Thursday, January 18, 2007

Sydney Government releases draft Mid North Coast strategy



Photo: South West Rocks, tourist destination, Mid North Coast

The Sydney Government has released its 25 year strategy for the Mid North Coast. The Sydney Morning Herald story on the strategy can be found here, the strategy itself here.

In a series of earlier posts dealing with the Government's ten year plan (here 1, here 2, here 3) I set out the needs that the Plan needed to meet, concluding that it did not meet those needs. On the surface, and I still have to do the detailed analysis, this strategy suffers from similar weaknesses.

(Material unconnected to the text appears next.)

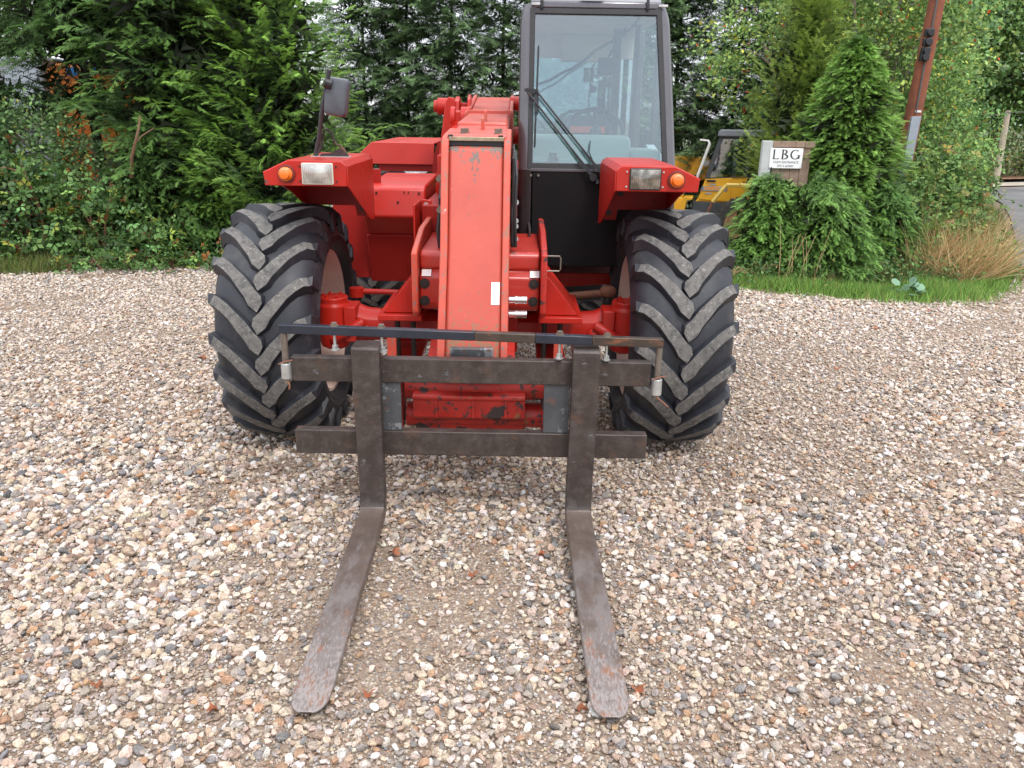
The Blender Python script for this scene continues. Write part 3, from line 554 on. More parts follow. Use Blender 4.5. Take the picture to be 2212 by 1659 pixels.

The strategy postulates that the population of the Mid North Coast will rise by 91,000 new residents to be accommodated in 58,400 new dwellings. Lack of jobs is already a core problem on the Mid North Coast. So you would expect that job creation would be a key element in the strategy. It is not.

The strategy assumes that a certain proportion of jobs will come from extra employment required to service the increased population. That leaves a significant gap that the strategy does not address in any way other than some comments on the need to increase industrial land. Hardly a solution.

Another gripe. When did Grafton become part of the Mid North Coast? It is and always has been part of the Northern Rivers. I do wish that the Sydney Government would stop fiddling with regional boundaries for its own administrative convenience.